St. Louis, Iron Mountain & Southern Railway Co. v. Stamps

ON REHEARING.

Hide, C. J.

1. Counsel have forcibly re-argued this case and presented, strongly fortified by argument, the dissenting opinion of the late Mr. Justice Riddick. That is one of the strong opinions of a strong man. The point of difference between it and the opinion of the majority of the court is in the view taken of the evidence, and not in the law. The writer of -that opinion and the judge who agreed with him in it were convinced that Kirby was not standing in plain view, waving his flag at the end of the draw, when the train came in sight. If the majority could see the facts that way, there would be no escaping the conclusion stated in the opinion of Mr. Justice Riddick.

There was a conflict in the testimony. Which was the truth cannot be known here. The jury has accepted that version which placed Kirby at the end of the draw, waving his flag in plain view when the train came in sight, some thousand feet distant. If that be taken as an established fact, and the verdict settled it, then, as the majority see it, there can be no escaping the sequence, which was that there was a “conscious" indifference to consequences from which malice may be inferred.” It is no answer to say that this version must not be accepted because the engineer would not recklessly run into an open bridge to his owr certain destruction, for it was not visibly opened. The partially raised rails, only a few inches above the others, could not possibly have been seen by the engineer until he was on the bridge, if then. So far as appearances went, he was merely refusing to obey a stop signal, and to his eye the bridge was ready for his train.

Counsel for appellant have presented inconsistencies and contradictions in the testimony of the four witnesses who place Kirby at that point. Each of them saw the accident from a different place. Each has told the story as differently viewed; and it is to be expected that there would be inconsistencies and contradictions in such testimony. But as to the essential fact — that before the train came in sight Kirby was standing on the west end of the draw waving his flag — there is nothing to contradict the testimony of any one of them, and nothing that the court can see which weakens the force of their respective statements as to this fact.

2. Counsel insist that there should be a reversal for the error in the oral instruction, and say that the erroneous instruction cannot be cured by a correct one. But the erroneous instruction was so quickly withdrawn, and the correct instruction substituted immediately upon attention being called to the error, that the court is unable to see that any prejudice could possibly have resulted.

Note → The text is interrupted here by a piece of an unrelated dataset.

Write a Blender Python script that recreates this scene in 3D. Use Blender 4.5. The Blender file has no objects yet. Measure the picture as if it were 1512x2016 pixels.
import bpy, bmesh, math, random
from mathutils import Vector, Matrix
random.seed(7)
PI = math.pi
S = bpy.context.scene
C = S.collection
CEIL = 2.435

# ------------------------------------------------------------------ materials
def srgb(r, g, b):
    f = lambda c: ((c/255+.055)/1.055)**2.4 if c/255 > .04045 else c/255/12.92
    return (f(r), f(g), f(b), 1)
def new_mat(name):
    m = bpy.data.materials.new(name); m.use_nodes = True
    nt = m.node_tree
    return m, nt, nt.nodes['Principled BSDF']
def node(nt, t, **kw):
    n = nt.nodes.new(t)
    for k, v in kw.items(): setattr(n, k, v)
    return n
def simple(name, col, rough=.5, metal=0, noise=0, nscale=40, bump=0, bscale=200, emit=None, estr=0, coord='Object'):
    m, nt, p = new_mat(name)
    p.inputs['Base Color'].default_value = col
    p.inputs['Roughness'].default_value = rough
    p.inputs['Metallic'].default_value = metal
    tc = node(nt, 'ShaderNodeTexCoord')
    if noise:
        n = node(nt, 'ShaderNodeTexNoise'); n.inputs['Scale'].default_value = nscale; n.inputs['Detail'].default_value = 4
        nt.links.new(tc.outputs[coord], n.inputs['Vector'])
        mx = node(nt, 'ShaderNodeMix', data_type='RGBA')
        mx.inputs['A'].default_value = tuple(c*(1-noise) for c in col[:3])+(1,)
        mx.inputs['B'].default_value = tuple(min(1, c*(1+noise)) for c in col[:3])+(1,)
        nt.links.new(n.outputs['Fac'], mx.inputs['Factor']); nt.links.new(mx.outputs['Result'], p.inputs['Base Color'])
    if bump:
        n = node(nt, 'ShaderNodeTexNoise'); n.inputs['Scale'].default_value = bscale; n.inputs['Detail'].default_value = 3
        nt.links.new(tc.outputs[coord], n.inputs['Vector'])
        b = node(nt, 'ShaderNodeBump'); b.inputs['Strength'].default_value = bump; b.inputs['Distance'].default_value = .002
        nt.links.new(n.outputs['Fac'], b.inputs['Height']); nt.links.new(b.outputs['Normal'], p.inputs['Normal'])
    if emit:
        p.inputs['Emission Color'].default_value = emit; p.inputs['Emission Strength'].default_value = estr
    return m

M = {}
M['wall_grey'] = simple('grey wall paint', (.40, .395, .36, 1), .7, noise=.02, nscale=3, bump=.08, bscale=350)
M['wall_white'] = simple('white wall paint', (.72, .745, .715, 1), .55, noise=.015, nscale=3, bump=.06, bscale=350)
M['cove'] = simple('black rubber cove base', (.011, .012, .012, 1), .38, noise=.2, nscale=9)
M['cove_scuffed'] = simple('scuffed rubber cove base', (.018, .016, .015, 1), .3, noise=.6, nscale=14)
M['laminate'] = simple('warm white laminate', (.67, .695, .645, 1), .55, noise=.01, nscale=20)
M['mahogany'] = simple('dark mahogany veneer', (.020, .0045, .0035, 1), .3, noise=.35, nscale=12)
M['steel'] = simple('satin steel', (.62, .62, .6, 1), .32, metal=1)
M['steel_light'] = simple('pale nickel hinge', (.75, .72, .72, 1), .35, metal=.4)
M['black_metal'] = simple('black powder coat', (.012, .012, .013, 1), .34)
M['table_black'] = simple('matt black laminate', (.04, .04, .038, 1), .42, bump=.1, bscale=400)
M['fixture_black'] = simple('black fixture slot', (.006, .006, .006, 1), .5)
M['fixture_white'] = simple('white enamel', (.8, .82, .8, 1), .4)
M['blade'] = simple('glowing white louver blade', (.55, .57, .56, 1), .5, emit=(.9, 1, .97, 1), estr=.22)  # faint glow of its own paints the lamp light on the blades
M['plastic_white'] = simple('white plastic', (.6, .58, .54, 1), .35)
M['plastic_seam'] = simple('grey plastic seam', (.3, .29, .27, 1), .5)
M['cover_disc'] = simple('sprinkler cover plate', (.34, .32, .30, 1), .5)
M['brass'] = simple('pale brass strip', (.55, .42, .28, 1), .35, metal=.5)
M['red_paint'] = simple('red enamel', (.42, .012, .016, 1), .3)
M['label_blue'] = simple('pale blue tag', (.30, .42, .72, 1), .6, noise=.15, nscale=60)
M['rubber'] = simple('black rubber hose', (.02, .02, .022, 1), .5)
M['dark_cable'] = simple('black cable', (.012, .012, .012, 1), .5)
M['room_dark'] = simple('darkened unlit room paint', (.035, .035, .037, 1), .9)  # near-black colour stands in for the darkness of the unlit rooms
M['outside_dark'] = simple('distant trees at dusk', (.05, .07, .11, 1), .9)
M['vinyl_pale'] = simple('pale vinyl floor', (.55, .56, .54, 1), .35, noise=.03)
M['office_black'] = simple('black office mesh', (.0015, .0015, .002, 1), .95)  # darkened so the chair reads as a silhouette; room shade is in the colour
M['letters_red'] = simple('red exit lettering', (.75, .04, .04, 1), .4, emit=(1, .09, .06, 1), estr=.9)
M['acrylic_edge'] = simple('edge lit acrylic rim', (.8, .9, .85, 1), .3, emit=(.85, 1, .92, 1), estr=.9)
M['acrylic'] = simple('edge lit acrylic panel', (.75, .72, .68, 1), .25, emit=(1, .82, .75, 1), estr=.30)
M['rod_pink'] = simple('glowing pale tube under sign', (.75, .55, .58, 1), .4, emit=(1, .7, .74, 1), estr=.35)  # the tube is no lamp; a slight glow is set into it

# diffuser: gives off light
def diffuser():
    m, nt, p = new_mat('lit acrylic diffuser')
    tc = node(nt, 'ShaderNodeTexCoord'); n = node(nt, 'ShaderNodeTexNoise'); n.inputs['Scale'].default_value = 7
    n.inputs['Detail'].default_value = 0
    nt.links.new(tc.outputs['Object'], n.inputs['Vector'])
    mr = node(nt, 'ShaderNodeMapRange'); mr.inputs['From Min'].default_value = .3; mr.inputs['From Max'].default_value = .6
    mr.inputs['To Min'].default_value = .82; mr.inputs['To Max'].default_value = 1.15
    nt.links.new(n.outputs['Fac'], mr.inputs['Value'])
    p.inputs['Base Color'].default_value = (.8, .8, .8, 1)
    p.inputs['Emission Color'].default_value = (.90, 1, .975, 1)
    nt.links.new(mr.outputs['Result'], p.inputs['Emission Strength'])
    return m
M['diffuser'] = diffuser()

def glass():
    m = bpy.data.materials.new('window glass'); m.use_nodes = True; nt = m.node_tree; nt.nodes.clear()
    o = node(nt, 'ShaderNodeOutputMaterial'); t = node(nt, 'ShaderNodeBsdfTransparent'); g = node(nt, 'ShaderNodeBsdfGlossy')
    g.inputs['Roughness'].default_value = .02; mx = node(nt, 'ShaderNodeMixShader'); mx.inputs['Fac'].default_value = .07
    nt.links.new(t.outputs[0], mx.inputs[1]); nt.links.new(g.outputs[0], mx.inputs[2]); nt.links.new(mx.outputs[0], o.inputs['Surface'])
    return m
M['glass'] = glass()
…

Another error is called to the attention of the court in this oral charge of the judge, and that is, that he told the jury if the requisite elements were present “you will find punitive or exemplary damages,” instead of saying that they were authorised to find, etc. It is true that exemplary damages are not required to be given in any case; merely that certain facts may au-. thorize a jury to award them in their discretion. 2 Thompson on Trials, § 625; 1 Sedgwick on Damages, § 387.

This error occurred in the paragraph of the oral charge that has heretofore been noticed as erroneous. Objection being made to this paragraph by the defendant’s attorney, the plaintiff’s attorney at once saw that the court had erroneously left out the elements of grossness, wantonness and wilfullness required, and called the court’s attention to it; and the court at once accepted the correction, and turned to the jury and said: “Yes, gentlemen of the jury, before you can find punitive damages in any amount, you must find first that the negligence of the defendant, if any, was gross, wanton and wilful.”

This was a correct instruction, and was given in place of the paragraph which had just been objected to, which contained the objectionable phrase now complained of, as well as the objectionable phrase heretofore complained of. Evidently, the abjection was taken to the absence of the gross, wanton and wilful factors, and that was what the court inserted; and his attention was not called to the fact that he had said, “will find,” instead of “may find.” The objection to this part of the charge by defendant’s attorney was as follows: “Defendant at the time objected and excepted to that part of the court’s oral charge to the jury upon the question of punitive or exemplary damages, to the effect that if there was negligence upon the part of defendant and no negligence upon the part of the deceased, the jury might find punitive or exemplary damages.”

Thus it is seen that the defendant’s attorney at the time construed this as a mere authorization to find exemplary damages, and not as direction to do so. It must be borne in mind that this was a general statement unnecessarily explanatory of the instructions which had been given, one of which correctly stated that such damages might be added if the jury thought proper under the circumstances.

The court has given unusual attention to this case, both upon its first consideration and now upon this consideration, because it has recognized that it presented a difficult question of fact, and one upon which the minds of the judges of the court have drawn different conclusions. But the majority is of the opinion -that the conclusion heretofore reached was the correct one, and the motion for rehearing is denied.